Lines of data:
◆ ◆ ◆ ◆ ◆
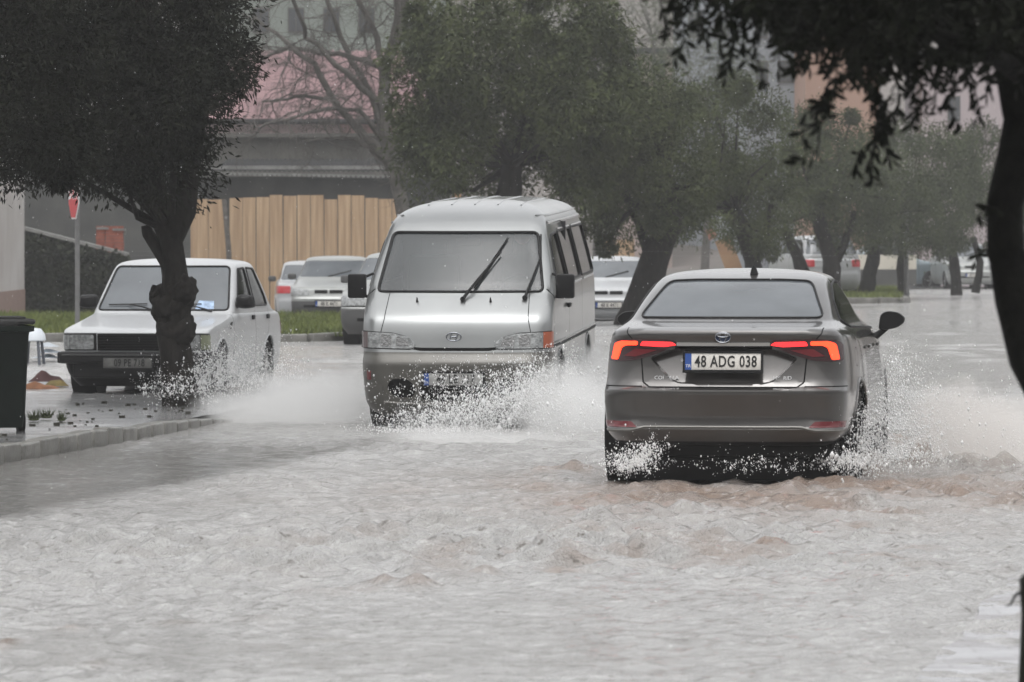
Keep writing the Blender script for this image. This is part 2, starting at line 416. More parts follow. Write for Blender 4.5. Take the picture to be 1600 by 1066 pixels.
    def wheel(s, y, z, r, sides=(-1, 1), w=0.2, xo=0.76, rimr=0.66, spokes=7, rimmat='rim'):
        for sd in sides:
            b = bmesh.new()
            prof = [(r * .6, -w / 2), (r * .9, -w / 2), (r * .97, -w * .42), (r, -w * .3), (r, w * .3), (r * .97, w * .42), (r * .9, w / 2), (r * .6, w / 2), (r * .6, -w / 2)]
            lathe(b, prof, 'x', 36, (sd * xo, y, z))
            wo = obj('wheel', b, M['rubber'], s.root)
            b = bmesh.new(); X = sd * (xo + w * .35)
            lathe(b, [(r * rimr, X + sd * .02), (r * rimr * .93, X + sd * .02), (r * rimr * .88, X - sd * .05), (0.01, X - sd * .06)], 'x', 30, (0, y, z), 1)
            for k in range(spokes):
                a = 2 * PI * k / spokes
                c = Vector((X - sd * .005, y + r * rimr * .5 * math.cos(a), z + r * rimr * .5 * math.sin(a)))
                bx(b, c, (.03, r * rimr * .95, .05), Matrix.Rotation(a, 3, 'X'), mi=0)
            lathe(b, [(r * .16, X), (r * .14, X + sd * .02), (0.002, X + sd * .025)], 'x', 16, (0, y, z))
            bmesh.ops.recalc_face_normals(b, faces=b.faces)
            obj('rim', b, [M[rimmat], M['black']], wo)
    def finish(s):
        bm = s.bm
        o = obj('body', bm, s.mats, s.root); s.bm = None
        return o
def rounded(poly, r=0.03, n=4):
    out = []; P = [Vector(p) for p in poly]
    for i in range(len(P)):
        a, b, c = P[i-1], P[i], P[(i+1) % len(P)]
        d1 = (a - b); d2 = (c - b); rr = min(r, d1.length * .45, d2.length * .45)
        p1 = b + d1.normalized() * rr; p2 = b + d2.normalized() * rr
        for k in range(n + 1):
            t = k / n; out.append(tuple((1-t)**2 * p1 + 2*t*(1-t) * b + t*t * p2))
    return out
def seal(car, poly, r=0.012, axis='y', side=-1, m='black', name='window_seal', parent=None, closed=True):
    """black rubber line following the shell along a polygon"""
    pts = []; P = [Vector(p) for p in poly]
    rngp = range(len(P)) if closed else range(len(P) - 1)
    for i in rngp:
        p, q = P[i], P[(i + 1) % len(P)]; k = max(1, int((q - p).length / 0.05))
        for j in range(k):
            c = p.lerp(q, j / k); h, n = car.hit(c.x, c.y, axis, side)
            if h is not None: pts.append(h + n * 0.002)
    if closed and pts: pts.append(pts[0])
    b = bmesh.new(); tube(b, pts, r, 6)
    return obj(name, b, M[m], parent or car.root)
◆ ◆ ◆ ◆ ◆
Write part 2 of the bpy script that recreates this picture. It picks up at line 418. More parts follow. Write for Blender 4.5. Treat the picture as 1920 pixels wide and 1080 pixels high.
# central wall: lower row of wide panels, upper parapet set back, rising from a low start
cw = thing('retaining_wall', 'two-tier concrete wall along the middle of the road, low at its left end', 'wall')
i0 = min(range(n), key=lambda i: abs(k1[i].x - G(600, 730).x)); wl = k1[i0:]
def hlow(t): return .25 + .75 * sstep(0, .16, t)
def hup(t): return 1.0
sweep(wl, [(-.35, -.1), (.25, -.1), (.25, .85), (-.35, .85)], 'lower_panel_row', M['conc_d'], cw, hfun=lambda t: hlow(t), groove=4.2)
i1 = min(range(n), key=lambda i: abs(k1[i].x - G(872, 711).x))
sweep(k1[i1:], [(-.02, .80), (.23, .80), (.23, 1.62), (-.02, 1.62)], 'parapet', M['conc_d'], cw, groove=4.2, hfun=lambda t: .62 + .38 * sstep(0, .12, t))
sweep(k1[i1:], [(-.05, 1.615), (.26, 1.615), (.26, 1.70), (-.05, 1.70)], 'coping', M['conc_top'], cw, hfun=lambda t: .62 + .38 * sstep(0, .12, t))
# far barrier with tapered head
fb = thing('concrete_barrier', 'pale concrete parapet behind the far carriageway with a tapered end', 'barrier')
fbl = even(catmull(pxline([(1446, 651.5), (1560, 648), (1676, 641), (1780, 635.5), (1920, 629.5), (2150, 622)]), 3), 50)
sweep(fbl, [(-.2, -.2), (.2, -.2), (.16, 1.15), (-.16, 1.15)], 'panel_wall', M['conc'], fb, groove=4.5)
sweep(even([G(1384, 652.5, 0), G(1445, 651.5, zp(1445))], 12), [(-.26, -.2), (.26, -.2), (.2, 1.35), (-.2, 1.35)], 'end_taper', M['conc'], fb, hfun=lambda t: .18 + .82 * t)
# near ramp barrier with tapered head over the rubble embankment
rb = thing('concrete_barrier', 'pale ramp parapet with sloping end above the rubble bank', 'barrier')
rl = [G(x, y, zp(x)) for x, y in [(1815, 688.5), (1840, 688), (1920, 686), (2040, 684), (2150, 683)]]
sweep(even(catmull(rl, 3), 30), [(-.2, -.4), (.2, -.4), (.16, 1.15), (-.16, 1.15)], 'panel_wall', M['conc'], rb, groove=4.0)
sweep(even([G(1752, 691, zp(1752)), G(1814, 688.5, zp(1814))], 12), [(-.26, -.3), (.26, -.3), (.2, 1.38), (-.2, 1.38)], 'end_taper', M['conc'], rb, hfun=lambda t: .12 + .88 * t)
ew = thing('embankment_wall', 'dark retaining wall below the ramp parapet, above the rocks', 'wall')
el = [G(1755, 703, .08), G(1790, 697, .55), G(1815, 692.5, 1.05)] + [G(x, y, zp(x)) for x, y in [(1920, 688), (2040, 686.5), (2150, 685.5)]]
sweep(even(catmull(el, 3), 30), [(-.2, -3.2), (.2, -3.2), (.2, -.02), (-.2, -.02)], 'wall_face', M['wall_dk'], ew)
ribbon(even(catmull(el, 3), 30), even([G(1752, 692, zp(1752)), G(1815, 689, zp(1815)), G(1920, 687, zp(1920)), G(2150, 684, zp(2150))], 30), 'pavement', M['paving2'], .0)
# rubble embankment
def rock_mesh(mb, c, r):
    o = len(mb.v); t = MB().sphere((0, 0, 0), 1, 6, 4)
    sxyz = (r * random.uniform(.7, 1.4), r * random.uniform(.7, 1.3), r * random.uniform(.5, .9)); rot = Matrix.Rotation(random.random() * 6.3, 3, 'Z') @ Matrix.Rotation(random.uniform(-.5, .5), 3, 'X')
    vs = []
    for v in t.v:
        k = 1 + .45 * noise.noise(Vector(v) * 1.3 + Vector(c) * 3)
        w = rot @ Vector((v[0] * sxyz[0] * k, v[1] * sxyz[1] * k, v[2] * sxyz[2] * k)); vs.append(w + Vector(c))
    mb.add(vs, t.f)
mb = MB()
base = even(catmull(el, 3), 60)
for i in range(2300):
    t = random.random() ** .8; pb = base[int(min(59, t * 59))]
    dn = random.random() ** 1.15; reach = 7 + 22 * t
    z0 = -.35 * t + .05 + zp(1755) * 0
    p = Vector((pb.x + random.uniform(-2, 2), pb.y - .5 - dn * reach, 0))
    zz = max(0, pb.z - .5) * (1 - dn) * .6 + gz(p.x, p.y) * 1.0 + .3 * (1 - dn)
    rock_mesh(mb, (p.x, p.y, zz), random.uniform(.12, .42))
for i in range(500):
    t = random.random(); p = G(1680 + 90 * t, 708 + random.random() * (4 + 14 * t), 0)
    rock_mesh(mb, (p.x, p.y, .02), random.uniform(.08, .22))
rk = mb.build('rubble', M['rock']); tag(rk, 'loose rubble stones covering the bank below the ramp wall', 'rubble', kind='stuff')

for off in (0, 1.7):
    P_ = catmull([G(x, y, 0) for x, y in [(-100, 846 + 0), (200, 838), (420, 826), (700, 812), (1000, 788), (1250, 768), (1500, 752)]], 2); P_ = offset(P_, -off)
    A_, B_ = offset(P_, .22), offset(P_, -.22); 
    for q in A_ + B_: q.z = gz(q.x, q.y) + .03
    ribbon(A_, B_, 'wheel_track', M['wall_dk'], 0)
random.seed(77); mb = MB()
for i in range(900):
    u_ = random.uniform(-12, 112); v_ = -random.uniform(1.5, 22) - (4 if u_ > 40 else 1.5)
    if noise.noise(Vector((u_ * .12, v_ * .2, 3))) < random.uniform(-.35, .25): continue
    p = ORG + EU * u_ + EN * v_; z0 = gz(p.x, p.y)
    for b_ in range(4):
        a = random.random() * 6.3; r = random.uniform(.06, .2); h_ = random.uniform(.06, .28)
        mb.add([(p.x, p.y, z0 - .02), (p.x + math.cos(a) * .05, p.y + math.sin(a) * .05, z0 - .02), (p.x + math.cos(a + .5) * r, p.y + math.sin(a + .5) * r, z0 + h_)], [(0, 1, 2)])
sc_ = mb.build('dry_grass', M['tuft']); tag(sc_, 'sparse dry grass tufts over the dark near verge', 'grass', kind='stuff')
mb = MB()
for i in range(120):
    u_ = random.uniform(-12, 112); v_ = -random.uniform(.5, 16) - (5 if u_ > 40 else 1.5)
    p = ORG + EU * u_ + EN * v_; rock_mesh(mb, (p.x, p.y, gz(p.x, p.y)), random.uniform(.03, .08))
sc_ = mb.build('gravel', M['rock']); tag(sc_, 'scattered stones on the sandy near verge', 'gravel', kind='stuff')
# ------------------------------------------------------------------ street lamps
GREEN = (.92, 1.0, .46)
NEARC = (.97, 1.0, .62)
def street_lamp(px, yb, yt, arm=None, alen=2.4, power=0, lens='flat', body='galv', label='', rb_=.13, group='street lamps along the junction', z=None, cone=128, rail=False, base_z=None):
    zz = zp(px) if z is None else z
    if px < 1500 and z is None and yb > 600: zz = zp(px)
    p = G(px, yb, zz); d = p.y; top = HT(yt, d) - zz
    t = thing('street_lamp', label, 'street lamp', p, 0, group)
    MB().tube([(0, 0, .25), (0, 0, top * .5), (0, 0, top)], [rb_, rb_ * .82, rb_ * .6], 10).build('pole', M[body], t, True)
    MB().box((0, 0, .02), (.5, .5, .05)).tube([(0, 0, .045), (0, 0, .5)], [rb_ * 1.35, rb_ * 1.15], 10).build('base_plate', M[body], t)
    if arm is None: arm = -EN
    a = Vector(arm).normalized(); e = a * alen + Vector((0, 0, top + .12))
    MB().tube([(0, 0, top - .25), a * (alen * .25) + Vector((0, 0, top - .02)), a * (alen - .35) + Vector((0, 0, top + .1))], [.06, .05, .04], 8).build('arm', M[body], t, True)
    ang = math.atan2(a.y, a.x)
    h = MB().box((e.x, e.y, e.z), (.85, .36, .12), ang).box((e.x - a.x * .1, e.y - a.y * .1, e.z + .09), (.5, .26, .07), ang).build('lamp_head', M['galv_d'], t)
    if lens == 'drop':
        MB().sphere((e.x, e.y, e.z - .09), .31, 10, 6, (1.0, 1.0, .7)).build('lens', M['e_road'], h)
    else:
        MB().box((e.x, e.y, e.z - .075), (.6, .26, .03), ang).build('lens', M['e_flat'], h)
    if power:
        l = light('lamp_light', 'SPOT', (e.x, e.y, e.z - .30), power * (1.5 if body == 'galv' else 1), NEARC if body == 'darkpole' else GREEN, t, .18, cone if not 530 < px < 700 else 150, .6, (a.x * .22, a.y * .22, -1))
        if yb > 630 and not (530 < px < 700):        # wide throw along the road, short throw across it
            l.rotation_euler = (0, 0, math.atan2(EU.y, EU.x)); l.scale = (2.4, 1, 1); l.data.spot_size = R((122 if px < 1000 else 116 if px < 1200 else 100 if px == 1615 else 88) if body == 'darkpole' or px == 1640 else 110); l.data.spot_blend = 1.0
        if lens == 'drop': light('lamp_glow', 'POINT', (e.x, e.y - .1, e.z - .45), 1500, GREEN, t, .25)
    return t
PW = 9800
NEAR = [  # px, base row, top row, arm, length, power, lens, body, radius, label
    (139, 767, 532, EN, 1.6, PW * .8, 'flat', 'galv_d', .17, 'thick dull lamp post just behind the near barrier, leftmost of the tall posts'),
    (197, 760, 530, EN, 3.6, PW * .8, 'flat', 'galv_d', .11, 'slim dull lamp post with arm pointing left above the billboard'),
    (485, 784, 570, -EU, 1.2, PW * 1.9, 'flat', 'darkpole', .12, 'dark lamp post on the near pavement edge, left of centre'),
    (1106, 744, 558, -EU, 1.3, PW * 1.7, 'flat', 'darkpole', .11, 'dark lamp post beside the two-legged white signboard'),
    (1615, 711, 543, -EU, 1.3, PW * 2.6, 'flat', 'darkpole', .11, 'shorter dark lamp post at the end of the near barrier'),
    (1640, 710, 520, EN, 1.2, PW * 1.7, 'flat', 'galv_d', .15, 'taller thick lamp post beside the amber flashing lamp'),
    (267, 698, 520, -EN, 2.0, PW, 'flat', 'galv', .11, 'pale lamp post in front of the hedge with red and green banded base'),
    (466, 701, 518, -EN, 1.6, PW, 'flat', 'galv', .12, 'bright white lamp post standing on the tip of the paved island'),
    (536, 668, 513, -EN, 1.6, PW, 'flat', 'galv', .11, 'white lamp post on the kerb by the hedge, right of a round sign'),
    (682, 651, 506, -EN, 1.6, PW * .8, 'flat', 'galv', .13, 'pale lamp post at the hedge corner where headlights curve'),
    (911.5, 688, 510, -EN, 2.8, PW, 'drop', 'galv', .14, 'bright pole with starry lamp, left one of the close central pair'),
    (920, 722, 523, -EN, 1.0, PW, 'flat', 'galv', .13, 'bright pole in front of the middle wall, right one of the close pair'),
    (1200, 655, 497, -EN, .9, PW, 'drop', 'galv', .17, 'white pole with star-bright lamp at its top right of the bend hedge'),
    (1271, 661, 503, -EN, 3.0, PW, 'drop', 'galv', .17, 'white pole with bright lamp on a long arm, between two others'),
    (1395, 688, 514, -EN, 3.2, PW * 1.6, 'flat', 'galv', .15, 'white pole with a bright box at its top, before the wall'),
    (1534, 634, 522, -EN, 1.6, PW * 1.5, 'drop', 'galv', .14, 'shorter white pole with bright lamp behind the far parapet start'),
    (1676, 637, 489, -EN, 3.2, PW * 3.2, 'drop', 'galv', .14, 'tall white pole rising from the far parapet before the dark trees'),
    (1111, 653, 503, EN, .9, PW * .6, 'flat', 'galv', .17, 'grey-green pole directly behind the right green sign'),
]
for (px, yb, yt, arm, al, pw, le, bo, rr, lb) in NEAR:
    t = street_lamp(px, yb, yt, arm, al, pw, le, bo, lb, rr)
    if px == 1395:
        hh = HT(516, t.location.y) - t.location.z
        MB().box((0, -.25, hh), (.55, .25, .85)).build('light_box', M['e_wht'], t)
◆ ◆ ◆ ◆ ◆
## [Directions]
This exercise asks for the lines from the line with "t: hlow(t), groove=4.2)" to the line with "cw, groove=4.2, hfun=lambda", both lines included, set down exactly and with nothing else.

## [Task output]
sweep(wl, [(-.35, -.1), (.25, -.1), (.25, .85), (-.35, .85)], 'lower_panel_row', M['conc_d'], cw, hfun=lambda t: hlow(t), groove=4.2)
i1 = min(range(n), key=lambda i: abs(k1[i].x - G(872, 711).x))
sweep(k1[i1:], [(-.02, .80), (.23, .80), (.23, 1.62), (-.02, 1.62)], 'parapet', M['conc_d'], cw, groove=4.2, hfun=lambda t: .62 + .38 * sstep(0, .12, t))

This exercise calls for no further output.